Im Jahr 1654 kaufte die Venetische Republik ein Bergwerk und legte damit den Grundstein für einen in den folgenden Jahren stark expandierenden Staatsbetrieb. Gegen Ende des 17. Jahrhunderts hat man in den privaten Bergwerken häufig „Raubbau” betrieben, das heißt man grub riesige Höhlen, die meist nur unzureichend gesichert waren. Die Konsequenz war, dass diese Gruben einstürzten; einige Unternehmer beschlossen deshalb, den Bergbau definitiv aufzugeben bzw. ihre Aktivität an den Staatsbetrieb zu veräußern.
Im Jahr 1813 übernahm Österreich das Bergwerk, und zwischen 1835 und 1845 kaufte man alle restlichen privaten Bergwerke in der Zone auf.
Bis ins frühe 19. Jahrhundert war Valle Imperina eines der wichtigsten Bergwerke in ganz Europa. Als dann die Techniken zur Anreicherung der Mineralien immer besser und außerdem große Lagerstätten in Südamerika entdeckt wurden, verfielen die Kupferpreise weltweit.
Im späten 19. Jahrhundert erlebte die Zeche eine schwere Krise und das Königreich Italien erbte 1866 einen stark verschuldeten staatlichen Betrieb. Im Jahr 1899 hat man ihn an die Firma Magni aus Vicenza verkauft. Sie nutzte den abgebauten Pyrit zur Herstellung von Schwefelsäure, und die Metallverarbeitung vor Ort wurde somit aufgegeben.
Nach diversen weiteren Passagen kaufte die Gesellschaft Montecatini im Jahr 1910 die Bergwerke Valle Imperina und betrieb sie bis 1962. Geschlossen wurden sie nicht, weil sie ausgeschöpft waren, sondern weil sie zu wenig Profit abwarfen.

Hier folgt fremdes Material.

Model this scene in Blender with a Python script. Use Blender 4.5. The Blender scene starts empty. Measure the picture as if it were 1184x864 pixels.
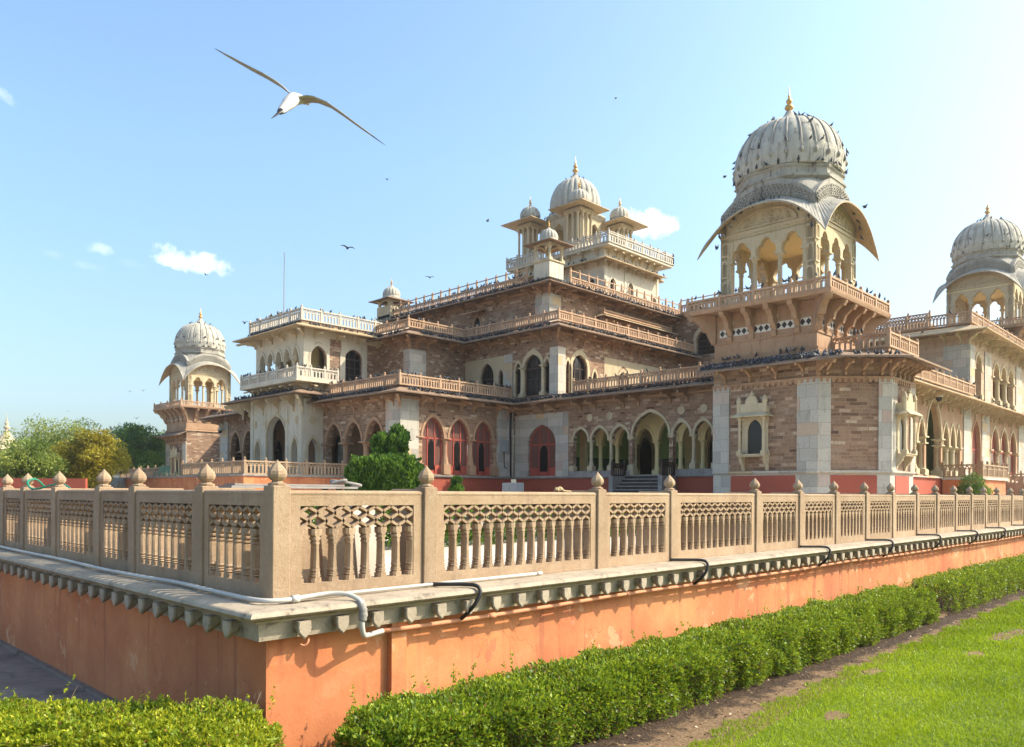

Die Gruben im Valle Imperina gibt es somit seit mindestens acht Jahrhunderten, und ungefähr dreihundert Jahre lang waren sie der wichtigste Wirtschaftszweig in der Region Agordino: im Jahr 1609 waren zirka 400 Männer im Bergbau, in den Röstereien und an den Schmelzöfen beschäftigt, und im Jahr 1801 stieg diese Zahl auf etwa 600. Dazu kamen dann natürlich noch die „Zulieferer”, das heißt einige hundert Personen, die als Waldarbeiter, Köhler, Holzhändler, Lebensmittelhändler, Fährmänner etc. vom Bergwerk lebten.
Erst ab Mitte 19. Jahrhundert musste wegen der steigenden Verschuldung die Personalzahl eingeschränkt werden.